Sobre o reconhecimento da delação no processo penal

Por frederico – rio de janeiro

Comentário do post “O “toma-lá-dá-cá” da delação premiada e da denúncia anônima”

Só para citar dois pequenos problemas da lógica da delação, casos não exatamente iguais, no que talvez seja o que você chama de mundo desenvolvido:

Nos EUA, principalmente na “guerra contra as drogas”, essa política criminal maluca, é comum a polícia negociar com pequenos usuários, geralmente jovens, negros ou latinos, para que escapem de um processo penal ou da prisão, desde que ajudem a desmontar alguns bandos de distribuição de entorpecentes. É um negócio legal, mas sempre obscuro, como faz parte da lógica do procedimento. Os delatores devem ser produtivos, assim como a polícia, que tem suas próprias metas. É uma jogada incerta, muitas vezes os policiais não se dão por satisfeitos e querem mais. E mais. De repente alguém que foi pego com uma pequena quantidade de maconha se vê no meio de um complicado esquema de venda de armas, sem nenhum traquejo, nervoso, é descorberto e… já foi, não tem mais como negociar. Há vários relatos de acidentes assim e a polícia nunca é responsabilizada. O link de uma reportagem da New Yorker:

http://www.newyorker.com/reporting/2012/09/03/120903fa_fact_stillman

A Alemanha adota há muito tempo a cooptação de simpatizantes de movimentos de extrema-direita, para manter o Estado informado sobre suas estratégias e ações. O problema é: como confiar em quem não mostra fidelidade ao seu próprio grupo? Dinheiro é suficiente? Garantia de impunidade? Dinheiro mais impunidade na mão de quem já demonstrou simpatia com grupos de extrema-direita não é financiar e incentivar a própria extrema-direita? O fato é que hoje há um esquema milionário que mantém esses grupos em funcionamente; se não fosse o Estado, suas chances de ação seriam muito menores. Num dos casos mais recentes, do NSU de Thüringen, que cometeu uma série de assassinatos, inclusive de uma policial, comprovou-se que os jovens contaram, em algum momento, com ajuda efetiva de agentes infiltrados pelo Estado.

X-9, cachorro etc. a linguagem popular é mais confiável que a lógica utilitária, mesmo travestida de política criminal.

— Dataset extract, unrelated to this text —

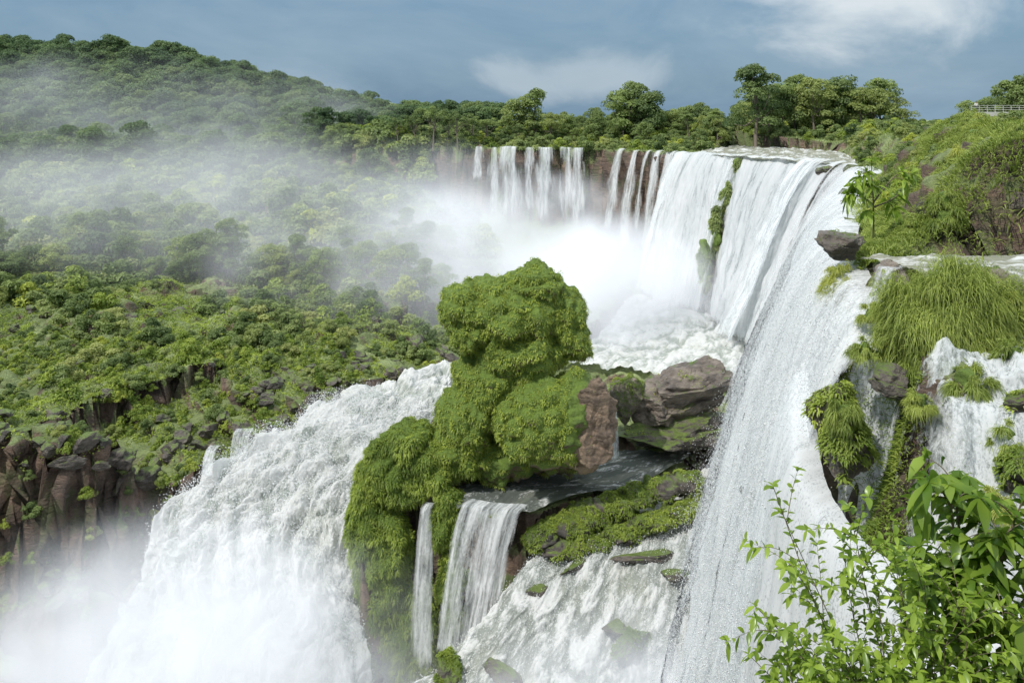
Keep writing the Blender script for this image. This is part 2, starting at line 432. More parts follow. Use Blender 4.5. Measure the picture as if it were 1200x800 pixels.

O Estado não pode ser tão amoral a esse ponto. Há uma interessante monografia, de Poundstone, sobre o chamado dilema do prisioneiro, muito importante para a teoria dos jogos, e que está por trás do modelo do equilíbrio de Nash na matemática. Ao fim e ao cabo, Nash defende que delatar o companheiro naquele caso seria a estratégia mais racional. É matemática, mas também era tempo de Guerra Fria e muita preocupação com interrogatórios eficientes. Se o investigador faz o suspeito ou condenado agir como uma pessoa mais racional, seja por que meio for, será que ele pode ser considerado um monstro? Toda ideologia tem a pretensão de ser racional. E tome choque, manuais e escolas de tortura.

O neoliberalismo é mais refinado. Pelo menos aparenta ser. Mas, da mesma maneira que a regulação do mercado financeiro não impede nem quer impedir o insider trading, só o torna ainda mais caro, o reconhecimento da delação no processo penal não acaba com a sujeira e a corrupção. Nem com a tortura. Marcos Valério que o diga, pelos relatos, já sofreu o diabo na prisão. O Estado ainda o considera um jogador. Mas legítimo?